そんな上質なジャパン・ビンテージな1足です。

 

で、ふと、
「ビンテージ」ってあらためてどういう意味?
と思いググってみました。曰く、

ヴィンテージ(ビンテージ,Vintage)は、完成度が高い、古くて価値が高い、年代物のアイテム、また商品。ファッションでは、古着のことなどを意味する。 「由緒ある、古くて価値のある」といった意味で、もともとは、当たり年のワインをさす。

のだそう。

すなわち、古ければビンテージ、というわけではなく、製造時期や型式に希少性があり、古くて価値のある物でなければならないらしい。なるほど。まあ、価値とは絶対的なものではなく相対的なモノでしょうから、古いものは全てビンテージとなる可能性を秘めている、ということかもしれないな。

ところで、

一般的にビンテージと言われるものの旧さ加減は、製造してから30年以上100年未満のものを指すようです。
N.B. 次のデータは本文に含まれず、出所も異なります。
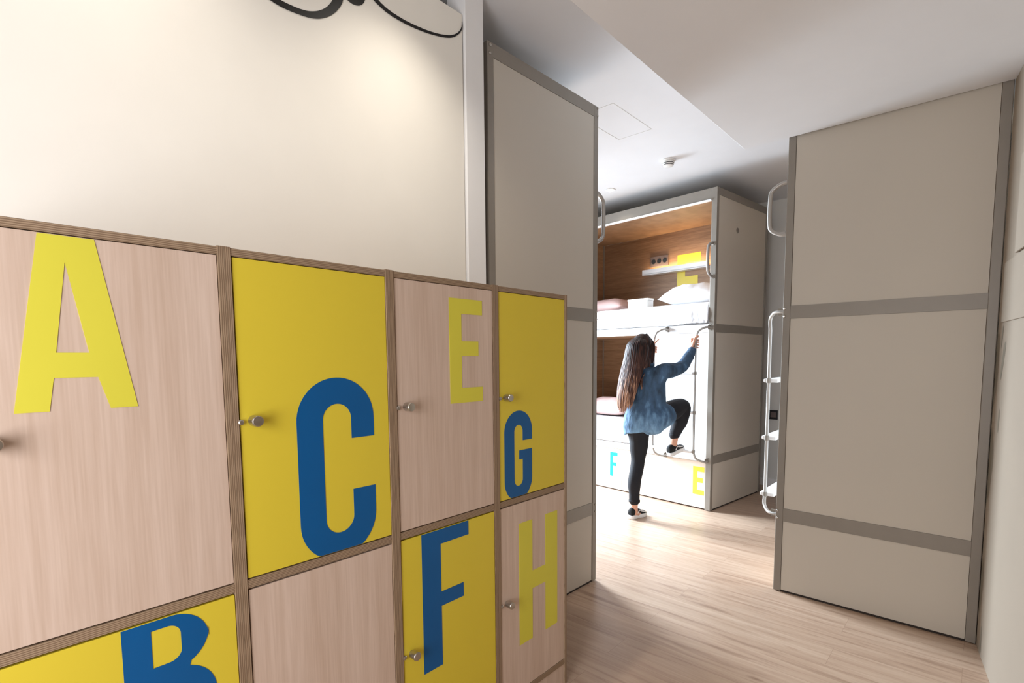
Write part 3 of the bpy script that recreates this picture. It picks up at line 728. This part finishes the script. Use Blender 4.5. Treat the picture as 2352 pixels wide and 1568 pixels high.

100年以上前のものはビンテージではなく「アンティーク」と呼ぶらしい。

こいつはどのくらい前のものなのでしょう?
毎度のごとくざっくり1980sくらいでしょうかね。ソックシートの意匠などを手掛かりに調べてみるつもりですが、もしご存じの方おられましたらご教示ください。

ヴィンテージとは「完成度が高い、古くて価値が高い、年代物のアイテム、また商品。」とのことでした。素晴らしい完成度です。

革質も、フォルムも、唯一無二です。
ずっと眺めていたい素晴らしさです。

 

凄いヴィンテージを手に入れてしまったのかも。